Farmers should be paid because we’re asking them to do things to help the planet, society, and ultimately themselves. The societal value of carbon is not the economic value of carbon. The Chicago Climate Exchange trading of carbon dioxide fell to 5 cents before it closed in 2010. That is undervaluing a precious resource. When we undervalue a resource, we degrade it and ruin it.
How has your work influenced policymakers?
In addition to working on the IPCC and with the FAO, a few politicians have reached out to me specifically over the years. Stéphane Le Foll, then the French minister of agriculture, who promoted the COP 21 in Paris in 2015, the Climate Summit, came to my lab that year. From that discussion, he created the “4 per 1,000” Initiative to increase soil carbon at an annual growth rate of 0.4 percent through implementing conservation farming practices. I’m a strong supporter of that program, although I think they may be overly ambitious. If we can scratch .1 percent per year, it would be good.
I was asked to help launch Global Soil Week, an international forum to promote conversations between researchers, farmers, government, and business. The President of Iceland, Olafur Grimsson, and the President of Bangladesh, Iajuddin Ahmed, himself a soil scientist, attended the Soil Science Society of America meeting in 2007, when I was president of the organization. They discussed how their countries could serve as models of climate change impacts.

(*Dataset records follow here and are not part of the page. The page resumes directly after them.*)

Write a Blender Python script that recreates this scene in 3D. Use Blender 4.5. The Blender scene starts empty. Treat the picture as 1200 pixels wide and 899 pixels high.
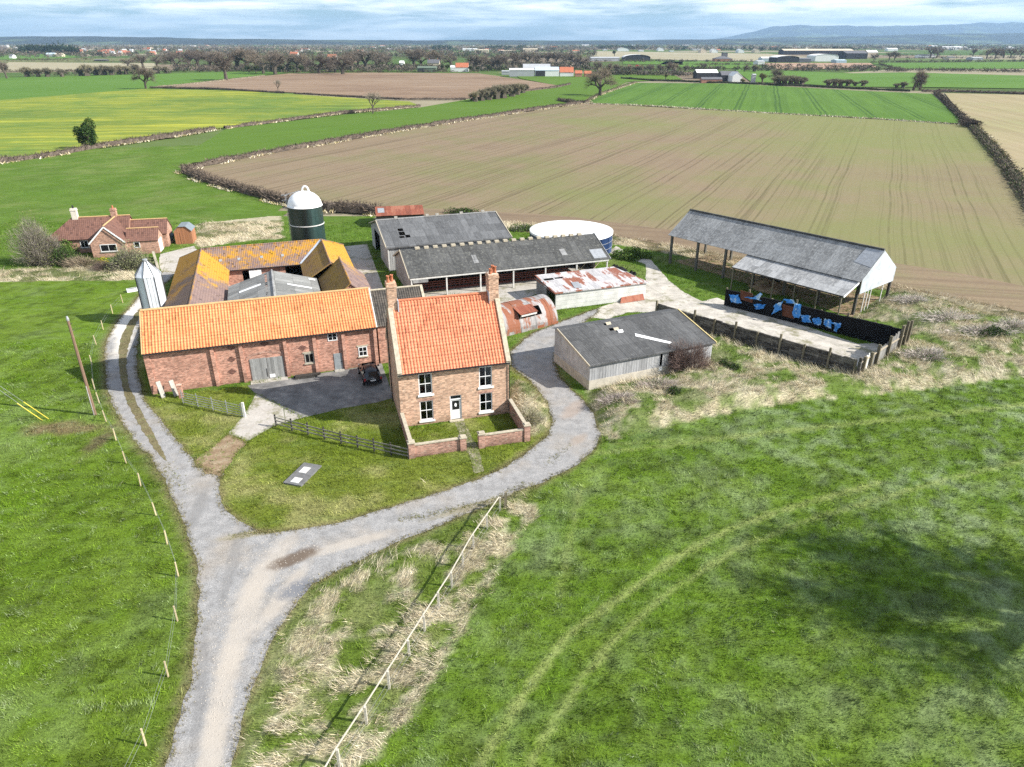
import bpy, math, random
import numpy as np
from mathutils import Vector, Matrix
from mathutils.geometry import tessellate_polygon

sc = bpy.context.scene
COL = sc.collection
R = math.radians
random.seed(7)
rng = np.random.default_rng(7)

# ------------------------------------------------------------------ camera model (drone at 31 m)
FPX, CZ = 833.0, 31.0
PITCH = math.atan((449.5 - 48.0) / FPX)
CP, SP = math.cos(PITCH), math.sin(PITCH)

def ray(px, py):
    dx = (px - 600.0) / FPX
    dy = -(py - 449.5) / FPX
    return dx, CP + dy * SP, -SP + dy * CP

def G(px, py, z=0.0):
    """survey helper: ground point (height z) seen at a photo position"""
    r = ray(px, py)
    t = (z - CZ) / r[2]
    return Vector((r[0] * t, r[1] * t, z))

def HT(bx, by, ty, tx=None):
    g = G(bx, by)
    r = ray(bx if tx is None else tx, ty)
    return CZ + r[2] * g.y / r[1]

def PXW(px0, px1, py):
    return (G(px1, py) - G(px0, py)).length

# ------------------------------------------------------------------ numpy noise
_LAT = rng.random((8, 256, 256))

def vnoise(x, y, s, seed=0):
    x = np.asarray(x) / s + seed * 17.3
    y = np.asarray(y) / s + seed * 5.7
    xi = np.floor(x).astype(int); yi = np.floor(y).astype(int)
    fx = x - xi; fy = y - yi
    fx = fx * fx * (3 - 2 * fx); fy = fy * fy * (3 - 2 * fy)
    L = _LAT[seed % 8]
    a = L[xi & 255, yi & 255]; b = L[(xi + 1) & 255, yi & 255]
    c = L[xi & 255, (yi + 1) & 255]; d = L[(xi + 1) & 255, (yi + 1) & 255]
    return (a * (1 - fx) + b * fx) * (1 - fy) + (c * (1 - fx) + d * fx) * fy

def fbm(x, y, s, seed=0, o=4):
    v = 0; a = 0.5; t = 0
    for k in range(o):
        v = v + a * vnoise(x, y, s / 2 ** k, seed + k); t += a; a *= 0.55
    return v / t

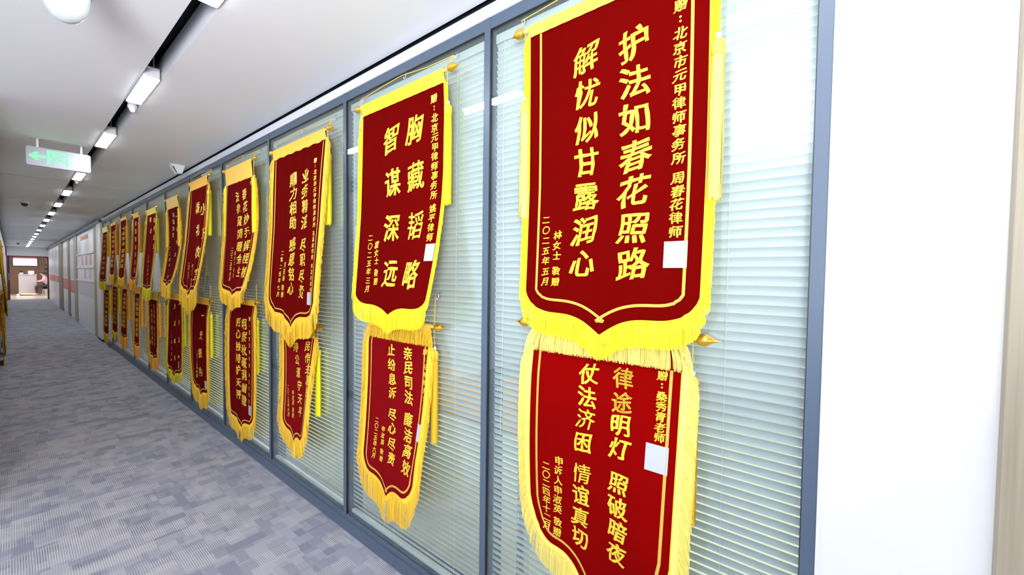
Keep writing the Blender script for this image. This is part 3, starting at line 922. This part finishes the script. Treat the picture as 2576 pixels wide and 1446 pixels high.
#        fringe   header  red        header kind  braid  ribbon inset(s)  folds
STY = dict(
    A1=('bright', 'pale', 'crimson', 'plain', .006, (.040,), .0006),
    A2=('pale', 'pale', 'scarlet', 'fringe', .022, (.026,), .001),
    B1=('bright', 'bright', 'crimson', 'plain', .006, (), .001),
    B2=('gold', 'pale', 'rose', 'fringe', .022, (.022,), .001),
    C1=('gold', 'gold', 'crimson', 'plain', .024, (.022,), .0025),
    C2=('gold', 'gold', 'rose', 'fringe', .024, (.022,), .001),
    D1=('gold', 'gold', 'dark', 'plain', .024, (.026,), .003),
    D2=('gold', 'gold', 'dark', 'plain', .022, (.022,), .0028),
    E1=('gold', 'orange', 'dark', 'plain', .024, (.030,), .003),
    E2=('gold', 'orange', 'crimson', 'plain', .024, (.030,), .003),
    F1=('gold', 'gold', 'dark', 'plain', .024, (.028,), .002),
    F2=('lemon', 'orange', 'dark', 'plain', .020, (.028,), .004),
    G1=('lemon', 'lemon', 'dark', 'plain', .022, (.028,), .003),
    G2=('orange', 'gold', 'crimson', 'plain', .020, (.028,), .002),
    H1=('orange', 'orange', 'dark', 'plain', .024, (.028,), .002),
    H2=('orange', 'gold', 'dark', 'plain', .020, (.028,), .002),
    I1=('gold', 'gold', 'dark', 'plain', .020, (), .002),
    I2=('orange', 'orange', 'dark', 'plain', .024, (.028,), .002),
    J1=('orange', 'orange', 'dark', 'plain', .024, (), .002),
    J2=('lemon', 'orange', 'crimson', 'plain', .020, (), .002),
    K1=('lemon', 'bright', 'dark', 'plain', .020, (.028,), .002),
    K2=('gold', 'gold', 'dark', 'plain', .020, (), .002))
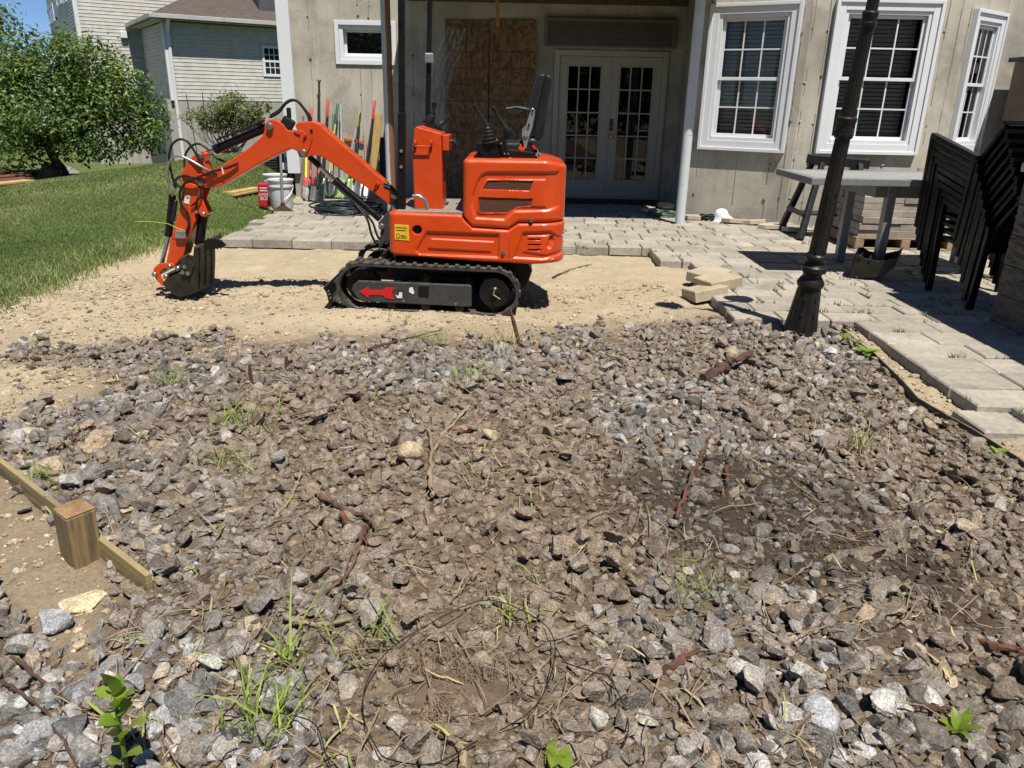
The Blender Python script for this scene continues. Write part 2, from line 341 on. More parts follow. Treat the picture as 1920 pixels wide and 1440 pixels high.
Xs=np.concatenate([Xa,Xb,Xc]); Ys=np.concatenate([Ya,Yb,Yc]); ns=len(Xs); lay=np.concatenate([np.zeros(len(Xa)),np.ones(len(Xb)),np.zeros(len(Xc))])
size=np.clip(np.exp(rng.normal(math.log(.0215),.42,ns)),.010,.050)+.003*lay       # half length
burr=soil_mask(Xs,Ys); dkm=dark_mask(Xs,Ys)
Zs=Hz(Xs,Ys)+size*(.22+.45*lay-.34*burr*(1-.6*lay)-.45*dkm+rng.normal(0,.08,ns))
ROT,yw,pp,qq=rotm(ns); var=rng.integers(0,NV,ns)
pal=np.array([(.145,.137,.128),(.19,.182,.172),(.165,.146,.128),(.12,.114,.110),(.25,.235,.22),(.30,.235,.165),(.36,.34,.31),(.215,.175,.14)])
wt=np.array([.24,.2,.18,.13,.09,.07,.03,.06]); ci=rng.choice(len(pal),ns,p=wt/wt.sum()); RC=pal[ci]*np.exp(rng.normal(.04,.36,(ns,1)))
cool=sst(-.2,-1.1,Xs)*sst(2.0,1.4,Ys); RC=RC*(1+cool[:,None]*np.array([.25,.30,.38])); warm=sst(.3,1.2,Xs)*sst(4.2,3.0,Ys)*.5; RC=RC*(1-warm[:,None]*np.array([.05,.14,.22]))
RC=RC*(1-.45*dkm[:,None]); RC=np.minimum(RC,.40); du=np.clip(burr*.95+rng.normal(.12,.15,ns),0,.85)*(1-.8*cool); RC=RC*(1-du[:,None])+np.array([.20,.15,.105])*du[:,None]
def rockmat(name,src):
    s=NT(name); v=s.pos()
    if src=='obj': base=s.n('ShaderNodeObjectInfo').outputs['Color']
    else: base=s.attr('rockcol').outputs['Color']
    n1=s.noise(v,38,6,.65); n2=s.noise(v,170,5,.7); c=s.mix(1.,base,s.ramp(n1,[(.28,.55),(.5,1.),(.72,1.5)]),'MULTIPLY')
    c=s.mix(1.,c,s.ramp(n2,[(.32,.5),(.5,1.),(.68,1.75)]),'MULTIPLY')
    ve=s.ramp(s.noise(v,55,6,.75,.8),[(.57,0.),(.68,.75)]); c=s.mix(ve,c,(.43,.41,.37))
    du=s.ramp(s.noise(v,24,6,.7),[(.52,0.),(.75,.7)]); sp=s.n('ShaderNodeSeparateXYZ'); s.l(s.geo.outputs['Normal'],sp.inputs[0])
    c=s.mix(s.math('MULTIPLY',du,s.ramp(sp.outputs[2],[(.1,.35),(.9,1.)])),c,(.20,.15,.10)); s.col(c)
    s.bump(n1,.5,.010); s.bump(n2,.5,.004); return s.set(rough=.78,spec=.35)
rockJ=rockmat('crushed_stone','attr'); rockO=rockmat('crushed_stone_single','obj')
dist=np.sqrt(Xs**2+Ys**2+CAMZ**2); infr=(np.abs(Xs)<.60*Ys+.14)&(Ys>1.36)
score=np.where(infr,size/dist*(1+.3*lay),0); big=np.argsort(-score)[:296]; isb=np.zeros(ns,bool); isb[big]=True
rme=[]
for i in range(NV):
    Fc=ICO[4][1]; me=npmesh('stone',RS[4][i],Fc,rockO,None,False); rme.append(me)
GRP='largest loose stones of the crushed stone bed'
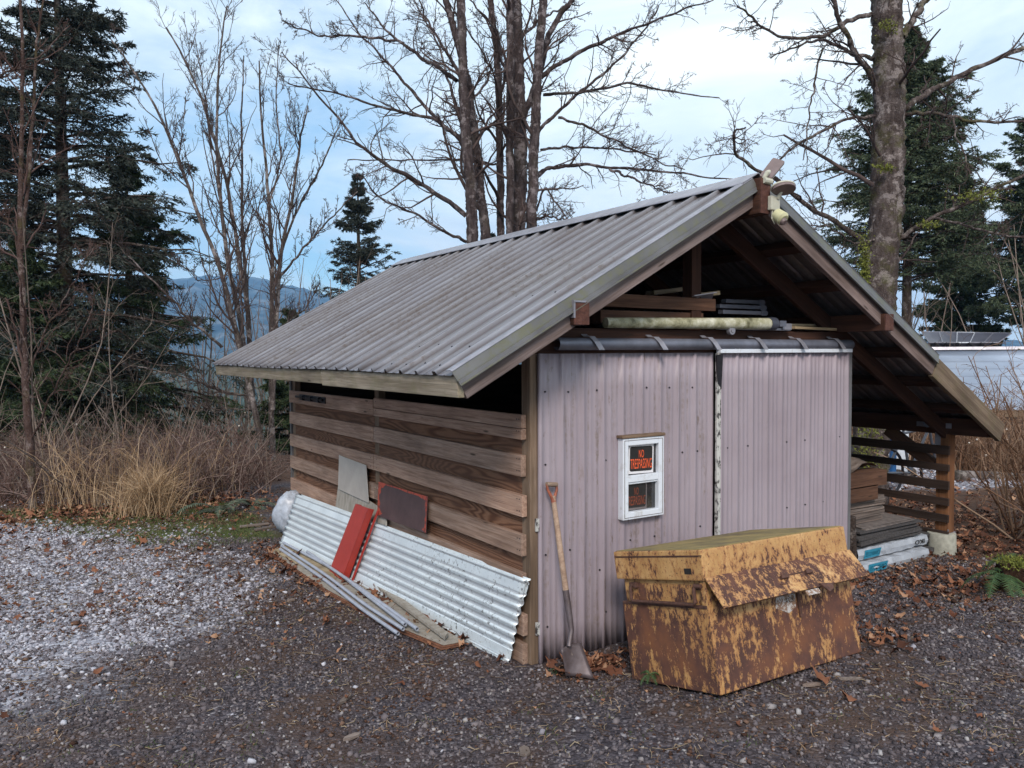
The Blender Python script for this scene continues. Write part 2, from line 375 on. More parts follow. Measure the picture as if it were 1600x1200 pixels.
M_LAMPG = fm('yellowed_lens_housing', (.50, .47, .28), .4, 0, 20, .12)
M_PANEL = fm('brown_panel_back', (.15, .105, .10), .5, 0, 20, .15)
M_CONC = fm('concrete', (.31, .30, .25), .9, 0, 14, .3)
M_SHING = mat('asphalt_shingle', lambda g: dict(c=g.ramp(g.noise(g.obj(), 60, 3, .7), [(.3, (.025, .022, .022)), (.7, (.075, .066, .066))]), r=.95))
M_SHING2 = fm('grey_cardboard_shingle', (.14, .115, .105), .9, 0, 20, .4)
M_WRAPW = fm('white_wrapper', (.34, .36, .40), .35, 0, 12, .15)
M_WRAPB = fm('teal_wrapper_print', (.03, .20, .30), .35, 0, 12, .2)
def f_bark(c1, c2, c3, moss, sc=1.0):
    def f(g):
        v = g.obj(); n = g.noise(g.map(v, (14*sc, 14*sc, 4*sc)), 1.0, 6, .7, .6); li = g.noise(v, 6*sc, 5, .7); fi = g.noise(v, 45*sc, 4, .7)
        c = g.ramp(n, [(.3, c1), (.5, c2), (.7, c3)])
        c = g.mix(g.ramp(li, [(.53, 0), (.60, .75)]), c, tuple(min(1, x*1.5+.06) for x in c3))
        c = g.mix(g.ramp(fi, [(.5, 0), (.75, .6)]), c, c1)
        if moss: c = g.mix(g.ramp(g.noise(v, 3.1, 6, .7), [(.52, 0), (.64, moss)]), c, (.095, .10, .018))
        return dict(c=c, r=.95, n=g.bump(g.m('ADD', n, fi), 1.0, .035), s=.1)
    return f
M_BARKR = mat('maple_bark', f_bark((.035, .025, .024), (.095, .072, .066), (.19, .155, .145), .45))
M_BARKC = mat('grey_lichen_bark', f_bark((.028, .020, .021), (.075, .056, .055), (.15, .12, .12), .1))
M_BARKA = mat('alder_bark', f_bark((.035, .026, .024), (.095, .073, .066), (.21, .175, .165), .15))
M_BARKF = mat('fir_bark', f_bark((.028, .019, .016), (.060, .043, .036), (.10, .078, .068), .2))
M_TWIG = fm('grey_brown_twig', (.070, .050, .046), .9, 0, 3, .45, .1)
M_TWIGR = fm('red_brown_twig', (.085, .052, .045), .9, 0, 3, .45, .1)
M_TWIGP = fm('pale_twig', (.19, .145, .12), .9, 0, 3, .35, .1)
def f_isl(stops, r=.9, sp=.15, tr=0):
    def f(g): return dict(c=g.ramp(g.isl(), stops), r=r, s=sp)
    return f
M_THKO = mat('orange_brush_stems', f_isl([(0, (.075, .038, .022)), (.5, (.19, .105, .065)), (1, (.33, .22, .15))]))
M_THK = mat('thicket_stems', f_isl([(0, (.06, .034, .028)), (.5, (.15, .092, .078)), (1, (.26, .19, .165))]))
M_NEEDLE = mat('dark_fir_needles', f_isl([(0, (.016, .021, .020)), (.5, (.034, .042, .036)), (1, (.060, .068, .054))]))
M_NEEDLE2 = mat('green_fir_needles', f_isl([(0, (.020, .034, .018)), (.5, (.042, .062, .030)), (1, (.078, .098, .048))]))
M_NEEDLE3 = mat('light_green_fir_needles', f_isl([(0, (.030, .044, .026)), (.5, (.062, .082, .046)), (1, (.11, .13, .075))]))
M_FARFIR = mat('far_fir', f_isl([(0, (.030, .046, .032)), (1, (.075, .095, .062))]))
M_LEAF = mat('fallen_leaf', f_isl([(0, (.055, .024, .016)), (.4, (.12, .048, .028)), (.75, (.22, .095, .052)), (1, (.36, .215, .135))], .8))
M_STONED = mat('dark_gravel_stone', f_isl([(0, (.030, .024, .027)), (.5, (.080, .065, .071)), (.88, (.145, .120, .125)), (.97, (.21, .185, .185)), (1, (.32, .30, .30))], .85, .3))
M_STONEP = mat('pale_gravel_stone', f_isl([(0, (.075, .062, .066)), (.3, (.19, .175, .20)), (.7, (.315, .305, .345)), (1, (.48, .47, .51))], .85, .3))
M_DEBRIS = mat('straw_debris', f_isl([(0, (.055, .030, .020)), (.5, (.13, .082, .055)), (1, (.31, .24, .16))], .9))
M_GRASSG = mat('green_grass', f_isl([(0, (.030, .050, .012)), (.6, (.07, .10, .026)), (1, (.17, .16, .07))], .8))
M_GRASSD = mat('dry_grass', f_isl([(0, (.19, .115, .062)), (.5, (.33, .215, .125)), (1, (.47, .34, .22))], .85))
M_FERN = mat('fern_green', f_isl([(0, (.022, .046, .018)), (1, (.065, .105, .04))], .6))
M_FERNP = mat('grey_fern', f_isl([(0, (.045, .060, .040)), (1, (.11, .13, .09))], .6))
M_BERRY = fm('snowberry', (.62, .55, .48), .6)
M_MOSS = fm('moss', (.12, .13, .022), .95, 0, 30, .5)
# ------------------------------------------------------------------ terrain
def sstep(x, a, b):
    t = np.clip((x-a)/(b-a), 0, 1); return t*t*(3-2*t)
def vnoise(x, y, s, seed=0):
    x = np.asarray(x, float)*s; y = np.asarray(y, float)*s; xi = np.floor(x); yi = np.floor(y); fx = x-xi; fy = y-yi
    fx = fx*fx*(3-2*fx); fy = fy*fy*(3-2*fy)
    def h(a, b):
        q = np.sin(a*127.1+b*311.7+seed*74.7)*43758.5453; return q-np.floor(q)
    return (h(xi, yi)*(1-fx)+h(xi+1, yi)*fx)*(1-fy)+(h(xi, yi+1)*(1-fx)+h(xi+1, yi+1)*fx)*fy
def height(x, y):
    x = np.asarray(x, float); y = np.asarray(y, float)
    z = .118*sstep(-y, .42, 1.20)*sstep(x, -1.6, .2)+.02*sstep(-y, .5, 2.5)
    z = z+.05*(vnoise(x, y, .7, 1)-.5)*sstep(np.hypot(x-.8, y-2), 2.2, 5)+.018*(vnoise(x, y, 3.1, 2)-.5)+.008*(vnoise(x, y, 9, 3)-.5)
    s = np.maximum(0, y-10.5); z = z-np.minimum(s*.22, 4)-45*sstep(s, 12, 260)
    s2 = np.maximum(0, x-9.0); z = z-1.7*sstep(s2, 0, 7)-25*sstep(s2, 60, 400)
    s3 = np.maximum(0, -x-9); z = z-30*sstep(s3, 5, 250)
    return z
def axis(lo, hi, c0, c1, step, grow=1.16):
    a = list(np.arange(c0, c1, step)); d = step; x = c1
    while x < hi: a.append(x); d *= grow; x += d
    a.append(hi); d = step; x = c0-step; b = []
    while x > lo: b.append(x); d *= grow; x -= d
    b.append(lo); return np.array(b[::-1]+a)
gx = axis(-3200, 3200, -5.5, 6.5, .045); gy = axis(-350, 3200, -3.6, 8.6, .045)
X, Y = np.meshgrid(gx, gy); Z = height(X, Y)
# pale gravel outline (plan view, metres)
PALE = np.array([(-9, 1.3), (-2.7, 1.05), (-2.15, 1.35), (-1.5, 1.75), (-1.15, 2.3), (-1.0, 3.1), (-1.15, 4.0), (-1.35, 4.9), (-2.2, 5.9), (-3.4, 6.9), (-9, 7.8)])
def inpoly(x, y, poly):
    c = np.zeros(np.shape(x), bool); n = len(poly); j = n-1
    for i in range(n):
        xi, yi = poly[i]; xj, yj = poly[j]
        c ^= ((yi > y) != (yj > y)) & (x < (xj-xi)*(y-yi)/(yj-yi+1e-12)+xi); j = i
    return c
def pdist(x, y, poly):
    d = np.full(np.shape(x), 1e9); n = len(poly)
    for i in range(n):
        a = poly[i]; b = poly[(i+1) % n]; ab = b-a
        t = np.clip(((x-a[0])*ab[0]+(y-a[1])*ab[1])/(ab@ab), 0, 1)
        d = np.minimum(d, np.hypot(x-a[0]-t*ab[0], y-a[1]-t*ab[1]))
    return np.where(inpoly(x, y, poly), d, -d)
def pale(x, y):
    q = pdist(x, y, PALE)+.55*(vnoise(x, y, 2.2, 5)-.5)+.3*(vnoise(x, y, 6, 6)-.5)
    p1 = sstep(q, -.50, .42)
    r = pdist(x, y, np.array([(5.2, 3.2), (9.2, 1.2), (14, 1.5), (14, 7), (7.5, 8.2), (5.6, 6)]))+.4*(vnoise(x, y, 2, 8)-.5)
    return np.maximum(p1, sstep(r, -.1, .2))
GRASS = np.array([(-2.3, 5.6), (-1.15, 4.0), (-.45, 3.9), (-.25, 5.0), (-.3, 6.6), (-1.2, 6.8), (-3.2, 7.4)])
def grassy(x, y): return sstep(pdist(x, y, GRASS)+.4*(vnoise(x, y, 3, 9)-.5), -.1, .15)
def dirt(x, y):   # brown litter soil: under trees and outside the gravel yard
    a = sstep(y-7.4+.5*(vnoise(x, y, 1.3, 4)-.5)-.0*x, -.2, .5)
    b = sstep(x-3.6+.7*(vnoise(x, y, 1.3, 11)-.5), -.4, .6)
    return np.maximum(a, b)
near = (np.abs(X) < 30) & (Y < 40) & (Y > -30)
pa = np.zeros_like(X); gr = np.zeros_like(X); di = np.ones_like(X)
pa[near] = pale(X[near], Y[near]); gr[near] = grassy(X[near], Y[near]); di[near] = dirt(X[near], Y[near])
n0, n1 = X.shape; idx = np.arange(n0*n1).reshape(n0, n1)
Fq = np.stack([idx[:-1, :-1], idx[:-1, 1:], idx[1:, 1:], idx[1:, :-1]], -1).reshape(-1, 4)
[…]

Can the world feed 10 billion by 2050?
I am concerned with the suggestion that if we are to feed 10 billion by 2050, we need another 200 million hectares of land. I’m absolutely against it. We have plenty of land [to achieve this goal]. We [just] do not manage it properly. My goal is to convince people to save land and water. We are using 70 percent of water for irrigation. We can reduce total water use through drip irrigation. We are using 200 million tons of fertilizer. There’s no reason why we cannot improve efficiency and reduce those rates.
This interview has been edited for brevity and clarity. All photos courtesy of the World Food Prize.
This article was updated to correct the fact that Dr. Lal is the fourth soil scientist to win the World Food Prize.